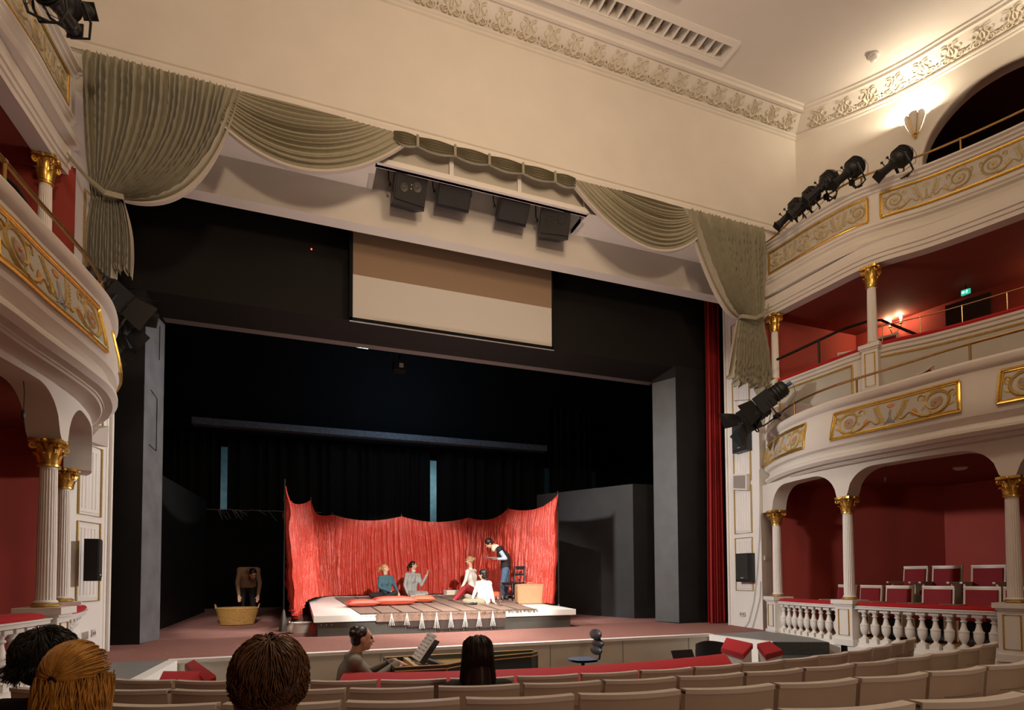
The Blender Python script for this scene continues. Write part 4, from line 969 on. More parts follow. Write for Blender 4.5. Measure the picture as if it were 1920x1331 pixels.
# ---- book-like flat box, goblet
p = pp(846, 1116); t = thing('flat_box', 'flat pale cardboard box on the rug at the foot of the red cloth', 'box', p, .1)
mb = MB(); mb.box((0, 0, .055 + .014), (.36, .25, .11)); mb.build('box_body', M['beige'], t, False, world=False); mb = MB(); mb.box((0, 0, .132), (.38, .27, .03)); mb.build('box_lid', M['paper'], t, False, world=False)
p = pp(938, 1137); t = thing('goblet', 'clear stemmed glass standing on the rug beside the white shirt sleeve', 'glass', p)
mb = MB(); mb.lathe([(.05, .014), (.05, .019), (.008, .025), (.008, .10), (.03, .12), (.06, .17), (.062, .21), (.058, .235), (.055, .235), (.058, .205), (.05, .16), (.004, .125)], p, 18); mb.build('glass_body', M['glass'], t)
# ---- black chair and tan suitcase
p = pp(962, 1127); t = thing('stage_chair', 'black wooden chair standing behind the tan suitcase', 'chair', p, -PI/2 + .35)
mb = MB(); mb.box((0, 0, .455), (.42, .42, .03)); mb.box((0, 0, .425), (.38, .38, .05)); mb.build('seat', M['blackpl'], t, False, world=False)
for x in (-.18, .18):
    mb = MB(); mb.tube([(x, -.18, .014), (x, -.175, .44)], .02, 6); mb.build('leg', M['blackpl'], t, world=False)
    mb = MB(); mb.tube([(x, .22, .014), (x, .185, .45), (x, .25, .86)], .02, 6); mb.build('leg', M['blackpl'], t, world=False)
mb = MB()
for z, y, h in ((.83, .247, .09), (.66, .218, .05)): mb.box((0, y, z), (.36, .022, h))
mb.build('backrest', M['blackpl'], t, False, world=False)
mb = MB(); mb.box((0, .0, .2), (.34, .02, .025)); mb.box((-.18, 0, .17), (.02, .36, .025)); mb.box((.18, 0, .17), (.02, .36, .025)); mb.build('stretcher', M['blackpl'], t, False, world=False)
p = pp(994, 1132); t = thing('suitcase', 'tan leather suitcase standing upright at the right of the platform', 'suitcase', p, -.1)
def rbox(w_, d, h, r, n=5):
    P = []
    for cx, cz, a0 in ((w_/2 - r, r, -PI/2), (w_/2 - r, h - r, 0), (-w_/2 + r, h - r, PI/2), (-w_/2 + r, r, PI)):
        for k in range(n + 1): a = a0 + PI/2*k/n; P.append((cx + r*math.cos(a), -d/2, cz + r*math.sin(a)))
    return P
mb = MB(); mb.extrude([(x, y, z + .014) for x, y, z in rbox(.68, .24, .45, .05)], (0, .24, 0)); mb.build('suitcase_body', M['case'], t, world=False)
mb = MB()
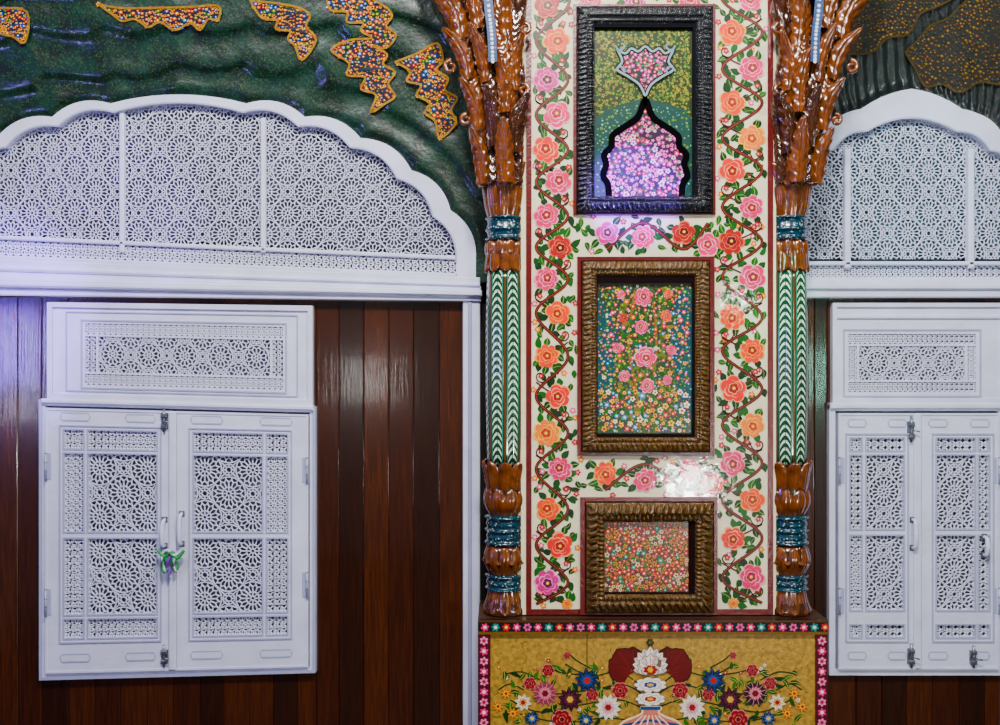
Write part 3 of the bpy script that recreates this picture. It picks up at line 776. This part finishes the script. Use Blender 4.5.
# ---------------------------------------------------------------- columns
def lathe(b,cx,cd,prof,mat,n=48,lob=0,amp=0,pw=.5,twist=0,smooth=True,uvp=0):
    f=(D-.30)/D; X=(cx-500)/S*f; vs=[];fs=[];uv=[]
    pr=crom(prof,4) if len(prof)>2 else prof
    m=len(pr)
    for i,(py,r) in enumerate(pr):
        z=ZC+(362.5-py)/S*f
        for k in range(n):
            th=2*pi*k/n; q=r
            if lob: q=r*(1-amp+amp*abs(cos(lob*(th+twist*i/m)/2))**pw)
            q=q/S*f
            vs.append((X+q*sin(th),-cd-q*cos(th),z))
    for i in range(m-1):
        for k in range(n):
            k2=(k+1)%n
            fs.append([i*n+k,(i+1)*n+k,(i+1)*n+k2,i*n+k2])
            if uvp:
                u0=k/n*uvp; u1=(k+1)/n*uvp; v0=(pr[i][0])/7.5; v1=pr[i+1][0]/7.5
                uv.append([(u0,v0),(u0,v1),(u1,v1),(u1,v0)])
    fs.append([k for k in range(n)]); fs.append([(m-1)*n+k for k in range(n)][::-1])
    b.raw(vs,fs,mat,smooth)
    if uvp:
        uv.append([(0,0)]*n); uv.append([(0,0)]*n); b.uv=uv
def petals(b,cx,cd,pyb,pyt,rb,rt,n,wd,mat,curl=4,off=0,belly=0):
    f=(D-.30)/D; X=(cx-500)/S*f; G=16; W=9
    for q in range(n):
        th0=2*pi*(q+off)/n; vs=[];fs=[]
        for i in range(G+1):
            t=i/G; py=pyb+(pyt-pyb)*t; r=rb+(rt-rb)*t**1.4+curl*max(0,t-.6)/.4*.5+belly*sin(pi*min(1,t*1.05))
            hw=wd*(.85+.25*t)*math.sqrt(max(0,1-max(0,(t-.45)/.55)**2.4))+.05
            for k in range(-W,W+1):
                u=k/W; rr=r+2.4*(1-abs(u)**2.2)-.9*max(0,1-abs(u)*6)-1.5*(i==G)
                th=th0+u*hw/r
                R=rr/S*f
                vs.append((X+R*sin(th),-cd-R*cos(th),ZC+(362.5-py)/S*f))
        K=2*W+1
        for i in range(G):
            for k in range(K-1): fs.append([i*K+k,i*K+k+1,(i+1)*K+k+1,(i+1)*K+k])
        b.raw(vs,fs,mat,True)
def frond(nf,ph=0):
    def fl(t,th):
        a=abs(((th+pi)%(2*pi))-pi)/pi
        return 1+.20*(abs(sin(pi*(t*nf-a*3.4+ph)))**.8)-.12-.12*max(0,1-a*7)
    return fl
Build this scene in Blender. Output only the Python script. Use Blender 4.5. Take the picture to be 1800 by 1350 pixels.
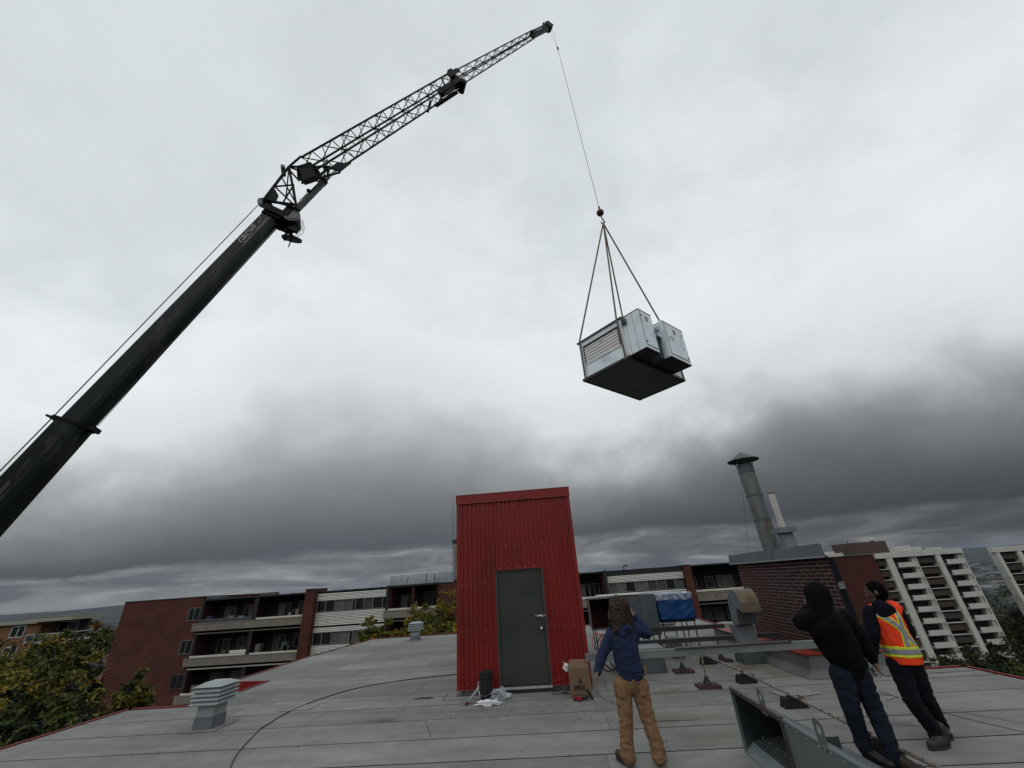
import bpy, bmesh, math, random
import numpy as np
from math import radians, sin, cos, tan, pi, hypot, atan2
from mathutils import Vector, Matrix, noise
random.seed(7)
for o in list(bpy.data.objects): bpy.data.objects.remove(o)
S = bpy.context.scene
COL = S.collection
# ------------------------------------------------------------------ camera
F, PITCH, ROLL, YAW, H = 701.0, radians(26.3), radians(4.04), radians(3.2), 1.9
def _rz(v): return Vector((v[0]*cos(YAW)-v[1]*sin(YAW), v[0]*sin(YAW)+v[1]*cos(YAW), v[2]))
_f = Vector((0, cos(PITCH), sin(PITCH))); _u = Vector((0, -sin(PITCH), cos(PITCH))); _r = Vector((1, 0, 0))
UP = _rz(_u*cos(ROLL)+_r*sin(ROLL)); RT = _rz(_r*cos(ROLL)-_u*sin(ROLL)); FW = _rz(_f)
CAM = Vector((0, 0, H))
cd = bpy.data.cameras.new('camera'); cam = bpy.data.objects.new('camera', cd); COL.objects.link(cam)
cam.matrix_world = Matrix(((RT.x, UP.x, -FW.x, 0), (RT.y, UP.y, -FW.y, 0), (RT.z, UP.z, -FW.z, H), (0, 0, 0, 1)))
cd.sensor_fit = 'HORIZONTAL'; cd.sensor_width = 36; cd.lens = 36*F/1800; cd.clip_end = 60000; cd.clip_start = .05
S.camera = cam
# metric survey of the photograph: a sight line met with a known plane of the place
def ray(px, py): return RT*((px-900)/F) - UP*((py-675)/F) + FW
def atz(px, py, z=0.):
    d = ray(px, py); return CAM + d*((z-H)/d.z)
def aty(px, py, Y):
    d = ray(px, py); return CAM + d*(Y/d.y)
def atx(px, py, X):
    d = ray(px, py); return CAM + d*(X/d.x)
def ath(px, py, D):
    d = ray(px, py); return CAM + d*(D/hypot(d.x, d.y))
# ------------------------------------------------------------------ sky and light
SUN_EL, SUN_AZ = radians(48), radians(200)
W = bpy.data.worlds.new('World'); S.world = W; W.use_nodes = True
nt = W.node_tree; nt.nodes.clear()
class NT:
    def __init__(s, nt): s.nt = nt
    def n(s, t, **k):
        nd = s.nt.nodes.new(t)
        for a, b in k.items(): setattr(nd, a, b)
        return nd
    def put(s, sock, v):
        if hasattr(v, 'is_output'): s.nt.links.new(v, sock)
        else: sock.default_value = v
    def m(s, op, a, b=0., c=0., clamp=False):
        nd = s.n('ShaderNodeMath', operation=op, use_clamp=clamp)
        s.put(nd.inputs[0], a); s.put(nd.inputs[1], b)
        if len(nd.inputs) > 2: s.put(nd.inputs[2], c)
        return nd.outputs[0]
    def vm(s, op, a, b=(0, 0, 0)):
        nd = s.n('ShaderNodeVectorMath', operation=op); s.put(nd.inputs[0], a); s.put(nd.inputs[1], b); return nd.outputs[0]
    def vec(s, x, y, z):
        nd = s.n('ShaderNodeCombineXYZ'); [s.put(nd.inputs[i], v) for i, v in enumerate((x, y, z))]; return nd.outputs[0]
    def sep(s, v):
        nd = s.n('ShaderNodeSeparateXYZ'); s.put(nd.inputs[0], v); return nd.outputs
    def noise(s, v, scale, detail=4, rough=.5, dist=0.):
        nd = s.n('ShaderNodeTexNoise'); s.put(nd.inputs['Vector'], v); nd.inputs['Scale'].default_value = scale
        nd.inputs['Detail'].default_value = detail; nd.inputs['Roughness'].default_value = rough; nd.inputs['Distortion'].default_value = dist
        return nd.outputs[0]
    def ramp(s, v, pts, interp='LINEAR'):
        nd = s.n('ShaderNodeValToRGB'); r = nd.color_ramp; r.interpolation = interp
        while len(r.elements) > 1: r.elements.remove(r.elements[-1])
        for i, (p, c) in enumerate(pts):
            e = r.elements[0] if i == 0 else r.elements.new(p)
            e.position = p
            if isinstance(c, (int, float)): c = (c, c, c)
            e.color = (*c[:3], 1)
        s.put(nd.inputs[0], v); return nd.outputs[0]
    def mix(s, f, a, b, blend='MIX'):
        nd = s.n('ShaderNodeMix', data_type='RGBA', blend_type=blend)
        s.put(nd.inputs[0], f)
        for sk, v in ((nd.inputs[6], a), (nd.inputs[7], b)):
            if isinstance(v, tuple): v = (*v[:3], 1)
            s.put(sk, v)
        return nd.outputs[2]
    def mr(s, v, a, b, c=0., d=1., smooth=False):
        nd = s.n('ShaderNodeMapRange'); nd.interpolation_type = 'SMOOTHSTEP' if smooth else 'LINEAR'
        s.put(nd.inputs[0], v)
        for i, q in enumerate((a, b, c, d)): s.put(nd.inputs[i+1], q)
        return nd.outputs[0]
k = NT(nt)
tc = k.n('ShaderNodeTexCoord').outputs['Generated']
X, Y, Z = k.sep(tc)
el = k.m('MULTIPLY', k.m('ARCSINE', Z), 57.2958)
az = k.m('MULTIPLY', k.m('ARCTAN2', X, Y), 57.2958)
zc = k.m('ADD', k.m('MAXIMUM', Z, 0.), .10)
P2 = k.vec(k.m('DIVIDE', X, zc), k.m('DIVIDE', Y, zc), 0.)
D3 = k.vm('MULTIPLY', tc, (1, 1, 1.35))
nbig = k.noise(k.vm('ADD', D3, (3.1, 7.7, 1.3)), 2.6, 6, .52, .2)
nfin = k.noise(k.vm('ADD', D3, (9.4, 2.2, 5.)), 7.0, 7, .56, .3)
npl = k.noise(P2, .55, 5, .5)
stre = k.noise(k.vec(k.m('MULTIPLY', az, .095), k.m('MULTIPLY', el, .62), 1.), 1.0, 6, .55, .7)
cosaz = k.m('COSINE', k.m('RADIANS', az)); cosaz = k.m('MAXIMUM', k.m('ABSOLUTE', cosaz), .45)
azn = k.mr(az, -180., 180.)
def azp(a): return (a+180)/360
# top of the dark cloud bank above each bearing (degrees / 40)
Tb = k.m('MULTIPLY', k.ramp(azn, [(azp(a), v/40) for a, v in ((-180, 18), (-120, 15), (-75, 12), (-60, 12), (-50, 14), (-42, 20), (-36, 25), (-26, 27), (-16, 26), (-3, 22.5), (6, 20), (14, 19.5), (22, 22), (32, 24), (42, 21), (52, 19), (70, 18), (120, 15), (180, 18))], 'B_SPLINE'), 40.)
E0 = k.m('ADD', k.m('MULTIPLY', cosaz, 4.9), k.m('MULTIPLY', k.m('SUBTRACT', nfin, .5), 2.4))
Tn = k.m('ADD', Tb, k.m('MULTIPLY', k.m('SUBTRACT', nbig, .5), 17.))
Tn = k.m('ADD', Tn, k.m('MULTIPLY', k.m('SUBTRACT', nfin, .5), 10.))
u = k.m('DIVIDE', k.m('SUBTRACT', el, E0), k.m('MAXIMUM', k.m('SUBTRACT', Tn, E0), 3.))
uu = k.mr(u, -.5, 3.0)
def up_(v): return (v+.5)/3.5
bank = k.ramp(uu, [(up_(a), b) for a, b in ((-.04, (.108, .117, .128)), (.02, (.080, .085, .096)), (.12, (.105, .111, .12)), (.3, (.178, .187, .194)), (.5, (.29, .303, .31)), (.68, (.43, .45, .46)), (.82, (.56, .59, .605)), (.98, (.70, .735, .755)), (1.4, (.80, .84, .865)), (2.1, (.745, .79, .815)), (3.0, (.68, .725, .745)))])
# right half of the bank is heavier
heavy = k.ramp(azn, [(azp(a), v) for a, v in ((-180, .8), (-60, 1.06), (-30, 1.1), (0, 1.06), (12, .90), (25, .70), (55, .56), (90, .8), (180, .8))])
inbank = k.mr(u, 1.25, .2, 0., 1., True)
bank = k.mix(inbank, bank, k.vm('MULTIPLY', bank, heavy))
patch = k.mr(k.m('ADD', k.m('MULTIPLY', nbig, .5), k.m('MULTIPLY', npl, .5)), .34, .66, .95, 1.05)
bank = k.vm('MULTIPLY', bank, k.vec(patch, patch, patch))
pf = k.mr(nfin, .3, .7, .96, 1.045)
bank = k.vm('MULTIPLY', bank, k.vec(pf, pf, pf))
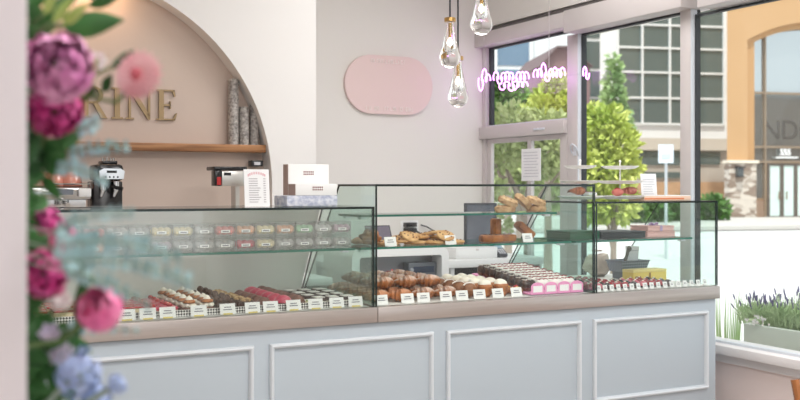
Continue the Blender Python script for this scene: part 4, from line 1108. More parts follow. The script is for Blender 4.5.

▶ **REQUIREMENT**: Going through the data, tally the lines containing "Write" and report only the result.

▶ **WORKED ANSWER**: 2